Scene modeling code data:
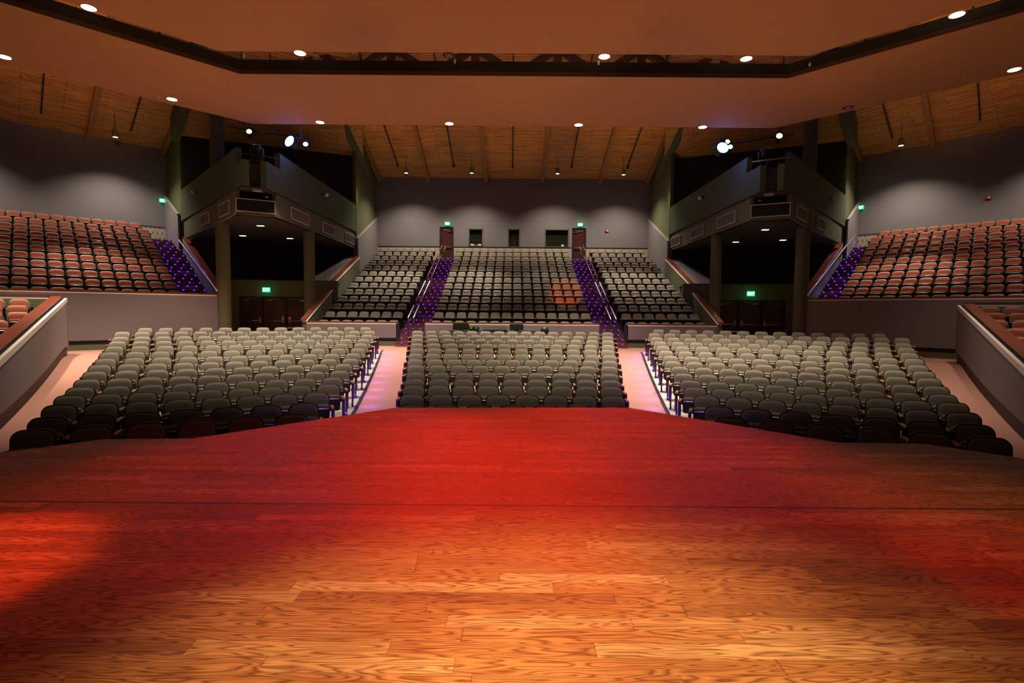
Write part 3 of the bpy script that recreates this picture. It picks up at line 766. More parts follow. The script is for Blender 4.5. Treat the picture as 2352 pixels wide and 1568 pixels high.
# big timber truss seen through the ceiling slot
t = thing('roof_truss', 'dark timber truss glimpsed through the slot between the ceiling panels', 'truss')
def bar3(b, p, q, w_, h_):
    p = Vector(p); q = Vector(q); d = (q - p).normalized(); y = Vector((0, 1, 0)) * w_ / 2; n = d.cross(Vector((0, 1, 0))).normalized() * h_ / 2
    vs = [tuple(c + sg * y + sh * n) for c in (p, q) for sg in (-1, 1) for sh in (-1, 1)]
    b.add(vs, [(0, 1, 3, 2), (4, 6, 7, 5), (0, 4, 5, 1), (2, 3, 7, 6), (0, 2, 6, 4), (1, 5, 7, 3)])
px = [-9.4, -5.65, -1.8, 2.0, 5.85, 9.6]; zlo, zhi = Z(10.75), Z(12.2)
b = MB(); bar3(b, (-11, 25, zlo), (11, 25, zlo), .3, .55); b.build('bottom_chord', 'truss', t)
b = MB(); bar3(b, (-11, 25, zhi), (11, 25, zhi), .3, .4); b.build('top_chord', 'truss', t)
for x in px: b = MB(); bar3(b, (x, 25, zlo), (x, 25, zhi), .3, .35); b.build('post', 'truss', t)
for a, c in zip(px, px[1:]):
    m_ = (a + c) / 2
    b = MB(); bar3(b, (a, 25, zhi - .2), (m_, 25, zlo), .28, .3); b.build('brace', 'truss', t)
    b = MB(); bar3(b, (c, 25, zhi - .2), (m_, 25, zlo), .28, .3); b.build('brace', 'truss', t)
t2 = fam(t)
dup(t2, (0, -3.4, .75), 0, 'second dark timber truss nearer the stage, above the ceiling panels')

# ---------------------------------------------------------------- hanging ceiling panels with downlights
ZC = 7.0
def octo(yf, hw, reach=12):  # front edge + wings at 45 degrees
    return [(-hw - reach, yf - reach), (-hw, yf), (hw, yf), (hw + reach, yf - reach)]
def cloud(name, near, far, thick=.42):
    A_, B_ = octo(*near), octo(*far); out = []
    b = MB()
    for i in range(3): b.prism([A_[i], A_[i + 1], B_[i + 1], B_[i]], Z(ZC), Z(ZC) + .1, 0)
    for i in range(3):
        b.wall(A_[i], A_[i + 1], Z(ZC) + .09, Z(ZC) + thick, .05, 1, 1); b.wall(A_[i], A_[i + 1], Z(ZC) - .002, Z(ZC) + .12, .02, 2, -1)
        b.wall(B_[i], B_[i + 1], Z(ZC) + .09, Z(ZC) + thick, .05, 1, -1)
    return struct(b.build(name, ['cloud', 'fascia', 'lip']))
cloud('ceiling', (12.3, 7.25), (14.9, 8.05)); cloud('ceiling', (16.3, 8.22), (20.6, 9.94))
b = MB(); b.box(-26, -3, Z(16), 26, 38, Z(16) + .2); struct(b.build('ceiling', 'dark'))
def zpt(u, v, z): x, y = from_px(u, v, z); return (x, y)
cans = [((204, 18), 1, 'leftmost lit downlight in the nearer ceiling panel'), ((689, 122), 1, 'second lit downlight from the left in the nearer ceiling panel'), ((1388, 130), 1, 'third lit downlight from the left in the nearer ceiling panel'),
        ((1714, 135), 1, 'fourth lit downlight from the left in the nearer ceiling panel'), ((2198, 34), 1, 'rightmost lit downlight in the nearer ceiling panel'),
        ((1031, 127), 0, 'unlit dark downlight in the nearer ceiling panel'),
        ((10, 131), 1, 'lit downlight at the far left end of the farther ceiling panel'), ((395, 228), 1, 'lit downlight on the left wing of the farther ceiling panel'), ((735, 281), 1, 'lit downlight in the farther ceiling panel beside the left blue spotlights'),
        ((1032, 284), 1, 'lit downlight left of centre in the farther ceiling panel'), ((1329, 287), 1, 'lit downlight right of centre in the farther ceiling panel'), ((1614, 292), 1, 'lit downlight in the farther ceiling panel beside the right blue spotlights'),
        ((1948, 247), 0, 'unlit dark downlight on the right wing of the farther ceiling panel'), ((2330, 160), 1, 'lit downlight at the far right end of the farther ceiling panel')]
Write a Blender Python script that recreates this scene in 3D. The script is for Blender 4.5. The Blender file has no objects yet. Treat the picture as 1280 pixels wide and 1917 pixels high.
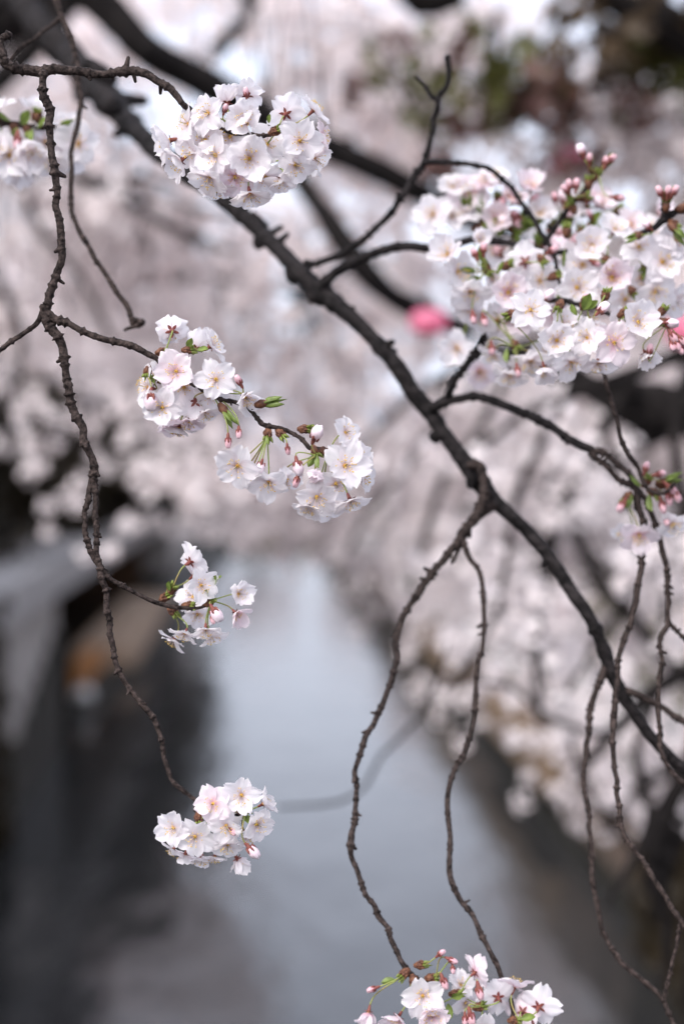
import bpy, math, random
import numpy as np
from mathutils import Vector, Matrix

random.seed(7)
rng = np.random.default_rng(11)
S = bpy.context.scene
COL = S.collection

# ------------------------------------------------------------------ camera
F = 50.0 / 24.0 * 1280.0            # focal length in photo pixels
EYE = Vector((0.0, 0.0, 6.5))
PITCH = math.radians(-1.9)
cam_d = bpy.data.cameras.new('camera')
cam = bpy.data.objects.new('camera', cam_d)
COL.objects.link(cam)
cam.location = EYE
cam.rotation_euler = (math.radians(90) + PITCH, 0, 0)
cam_d.sensor_fit = 'HORIZONTAL'
cam_d.sensor_width = 24.0
cam_d.lens = 50.0
cam_d.clip_start = 0.02
cam_d.clip_end = 2000
cam_d.dof.use_dof = True
cam_d.dof.focus_distance = 1.2
cam_d.dof.aperture_fstop = 2.1
S.camera = cam

# ------------------------------------------------------------------ sky, sun, exposure
SUN_EL, SUN_AZ = math.radians(48), math.radians(215)
w = bpy.data.worlds.new('World')
S.world = w
w.use_nodes = True
nt = w.node_tree
nt.nodes.clear()
sky = nt.nodes.new('ShaderNodeTexSky')
sky.sky_type = 'NISHITA'
sky.sun_disc = False
sky.sun_elevation = SUN_EL
sky.sun_rotation = SUN_AZ
sky.air_density = 1.0
sky.dust_density = 4.0
hs = nt.nodes.new('ShaderNodeHueSaturation')
hs.inputs['Saturation'].default_value = 0.34
hs.inputs['Value'].default_value = 1.2
mx = nt.nodes.new('ShaderNodeMix')
mx.data_type = 'RGBA'
mx.inputs[0].default_value = 0.36
mx.inputs[7].default_value = (8.4, 9.1, 11.6, 1)     # cloud layer
bg = nt.nodes.new('ShaderNodeBackground')
bg.inputs['Strength'].default_value = 0.10
wo = nt.nodes.new('ShaderNodeOutputWorld')
nt.links.new(sky.outputs[0], hs.inputs['Color'])
nt.links.new(hs.outputs[0], mx.inputs[6])
nt.links.new(mx.outputs[2], bg.inputs['Color'])
nt.links.new(bg.outputs[0], wo.inputs[0])
sun_d = bpy.data.lights.new('sun', 'SUN')
sun_d.energy = 1.15
sun_d.angle = math.radians(20)
sun_d.color = (1.0, 0.95, 0.92)
sun = bpy.data.objects.new('sun', sun_d)
COL.objects.link(sun)
_sd = Vector((math.sin(SUN_AZ) * math.cos(SUN_EL), math.cos(SUN_AZ) * math.cos(SUN_EL), math.sin(SUN_EL)))
sun.rotation_euler = _sd.to_track_quat('Z', 'Y').to_euler()

S.view_settings.view_transform = 'Standard'
S.view_settings.look = 'None'
S.view_settings.exposure = 1.22
S.view_settings.gamma = 1.0
S.view_settings.use_curve_mapping = False
S.render.engine = 'CYCLES'
S.cycles.use_denoising = True
S.cycles.max_bounces = 8
S.cycles.diffuse_bounces = 4
S.cycles.transmission_bounces = 6
S.cycles.transparent_max_bounces = 8
S.cycles.sample_clamp_indirect = 6.0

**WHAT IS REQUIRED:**
From the listing above, repeat only the lines between the line containing "Write a Blender" and the line containing "COL = S.collection", those two included. Pictures are not part of the copy.

**IN RESPONSE:**
Write a Blender Python script that recreates this scene in 3D. The script is for Blender 4.5. The Blender file has no objects yet. Treat the picture as 1280 pixels wide and 1917 pixels high.
import bpy, math, random
import numpy as np
from mathutils import Vector, Matrix

random.seed(7)
rng = np.random.default_rng(11)
S = bpy.context.scene
COL = S.collection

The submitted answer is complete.